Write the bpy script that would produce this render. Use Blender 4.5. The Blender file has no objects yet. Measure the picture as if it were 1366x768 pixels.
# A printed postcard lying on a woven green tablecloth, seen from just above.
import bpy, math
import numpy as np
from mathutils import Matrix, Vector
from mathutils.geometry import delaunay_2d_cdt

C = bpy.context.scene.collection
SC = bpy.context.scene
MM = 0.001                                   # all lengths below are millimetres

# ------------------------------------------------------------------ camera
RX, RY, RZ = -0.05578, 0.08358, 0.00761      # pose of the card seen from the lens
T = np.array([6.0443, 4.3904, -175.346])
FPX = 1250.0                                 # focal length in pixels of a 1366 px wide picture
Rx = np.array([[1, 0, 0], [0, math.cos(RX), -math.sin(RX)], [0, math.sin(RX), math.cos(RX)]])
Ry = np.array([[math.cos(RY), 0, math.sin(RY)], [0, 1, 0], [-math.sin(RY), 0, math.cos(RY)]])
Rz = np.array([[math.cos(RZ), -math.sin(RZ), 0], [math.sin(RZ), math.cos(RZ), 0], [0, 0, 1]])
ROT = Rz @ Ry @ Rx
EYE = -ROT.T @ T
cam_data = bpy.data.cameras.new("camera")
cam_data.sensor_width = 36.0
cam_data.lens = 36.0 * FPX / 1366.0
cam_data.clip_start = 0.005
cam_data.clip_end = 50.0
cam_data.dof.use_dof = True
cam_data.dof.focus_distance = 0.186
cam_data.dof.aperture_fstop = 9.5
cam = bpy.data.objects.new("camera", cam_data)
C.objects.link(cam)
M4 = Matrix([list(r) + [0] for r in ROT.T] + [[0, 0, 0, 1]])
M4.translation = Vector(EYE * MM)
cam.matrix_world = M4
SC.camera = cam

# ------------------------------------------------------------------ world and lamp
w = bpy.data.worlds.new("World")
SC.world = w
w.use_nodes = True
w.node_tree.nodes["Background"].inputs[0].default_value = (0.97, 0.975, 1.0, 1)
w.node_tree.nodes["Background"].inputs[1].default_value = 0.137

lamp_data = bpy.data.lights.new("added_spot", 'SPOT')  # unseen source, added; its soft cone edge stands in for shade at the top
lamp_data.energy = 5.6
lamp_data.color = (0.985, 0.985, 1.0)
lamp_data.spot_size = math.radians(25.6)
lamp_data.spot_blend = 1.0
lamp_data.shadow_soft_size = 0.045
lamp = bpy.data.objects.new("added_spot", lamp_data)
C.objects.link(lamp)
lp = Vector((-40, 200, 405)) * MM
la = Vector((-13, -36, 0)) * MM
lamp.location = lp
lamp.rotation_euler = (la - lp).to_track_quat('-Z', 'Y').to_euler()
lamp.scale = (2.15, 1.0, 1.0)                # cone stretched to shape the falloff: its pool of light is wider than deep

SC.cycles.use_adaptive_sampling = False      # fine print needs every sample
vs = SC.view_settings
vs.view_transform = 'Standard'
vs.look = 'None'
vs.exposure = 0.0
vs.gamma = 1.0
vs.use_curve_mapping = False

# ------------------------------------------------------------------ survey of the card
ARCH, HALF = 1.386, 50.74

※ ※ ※

Problem details: Up to and including the line with "below are millimetres", repeat the data exactly, starting from its first line; nothing else belongs in the response.

Exercise output:
Write the bpy script that would produce this render. Use Blender 4.5. The Blender file has no objects yet. Measure the picture as if it were 1366x768 pixels.
# A printed postcard lying on a woven green tablecloth, seen from just above.
import bpy, math
import numpy as np
from mathutils import Matrix, Vector
from mathutils.geometry import delaunay_2d_cdt

C = bpy.context.scene.collection
SC = bpy.context.scene
MM = 0.001                                   # all lengths below are millimetres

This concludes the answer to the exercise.